Saskatchewan called a 'childcare desert' in new report
Child care options are scarce in Saskatchewan, according to a new report.
The "Not Done Yet" report done by the Canadian Centre for Policy Alternatives says that 92 per cent of young children in the province don’t have easy access to childcare.
“Saskatchewan has the highest proportion of children living in child care deserts by far: 85,500 younger children live in a postal code where there are more than three children per licensed space,” the report said.
“This means that many more children are living in child care deserts in Saskatchewan than Quebec, even though Quebec has four times the child population.”
The report said that parents in downtown Regina have the best chance of finding a nearby child care space. However, it said in Saskatoon and Regina, there are about two licensed spaces for every 10 children, a coverage rate of just over 20 per cent.
“St. John’s, Newfoundland and Labrador, the Ontario cities of Barrie, Guelph, Hamilton and Brampton, and Saskatoon scored particularly badly, with low availability of infant spaces compared to their population of infants. In those cities, there is less than one licensed space for every 10 infants.”
Saskatchewan's Education Minister said the report does not tell the full story.

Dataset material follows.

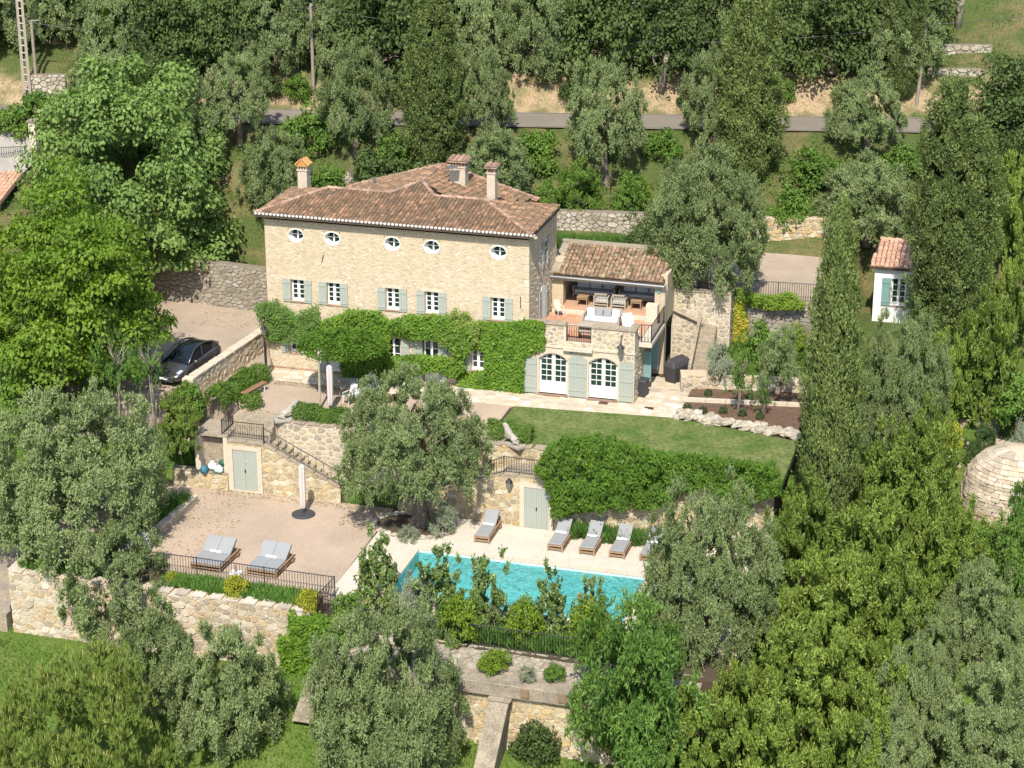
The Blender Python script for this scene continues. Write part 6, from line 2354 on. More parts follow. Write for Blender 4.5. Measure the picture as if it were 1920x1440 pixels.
for k in range(3):
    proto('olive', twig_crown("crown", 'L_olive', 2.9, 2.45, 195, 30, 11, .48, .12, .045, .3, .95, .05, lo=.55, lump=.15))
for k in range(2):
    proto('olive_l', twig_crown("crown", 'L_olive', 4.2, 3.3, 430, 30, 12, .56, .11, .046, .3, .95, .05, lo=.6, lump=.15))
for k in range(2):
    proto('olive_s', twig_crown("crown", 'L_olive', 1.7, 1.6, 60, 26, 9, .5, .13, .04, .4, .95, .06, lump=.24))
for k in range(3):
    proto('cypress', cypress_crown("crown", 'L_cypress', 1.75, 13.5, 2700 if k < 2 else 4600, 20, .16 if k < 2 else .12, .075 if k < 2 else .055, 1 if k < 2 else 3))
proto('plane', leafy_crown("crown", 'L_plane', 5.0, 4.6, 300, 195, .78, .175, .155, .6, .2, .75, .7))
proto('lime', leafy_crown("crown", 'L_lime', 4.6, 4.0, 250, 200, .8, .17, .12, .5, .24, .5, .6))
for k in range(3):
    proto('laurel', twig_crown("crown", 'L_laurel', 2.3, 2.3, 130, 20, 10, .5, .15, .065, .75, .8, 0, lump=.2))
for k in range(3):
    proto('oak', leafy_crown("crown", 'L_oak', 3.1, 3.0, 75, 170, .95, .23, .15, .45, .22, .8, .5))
proto('sparse', twig_crown("crown", 'L_ash', 1.6, 1.5, 22, 12, 8, .6, .13, .05, .5, .9, .1, .5, .3))
proto('ash', twig_crown("crown", 'L_ash', 3.3, 3.3, 95, 34, 12, 1.0, .22, .075, .1, 1, .3, lump=.25))
for k in range(3):
    proto('bush', leafy_crown("crown", 'L_shrub', 1.0, .85, 44, 110, .36, .12, .075, .5, .15, .8, .5))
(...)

“My understanding is that that report is based on postal codes which don’t really, I think, tell the full story. If parents want, for example, say they live on the outskirts of say, Regina, but they want child care closer to where they work, say downtown, then that postal code of where they live really is irrelevant,” Minister Dustin Duncan said when asked about the report in the legislature on Tuesday.
Duncan also noted Saskatchewan was the third province to hammer out a deal to offer federally-funded $10-a-day child care.
“We are working towards implementing the child care agreement, adding thousands of spaces across the province,” he said during question period.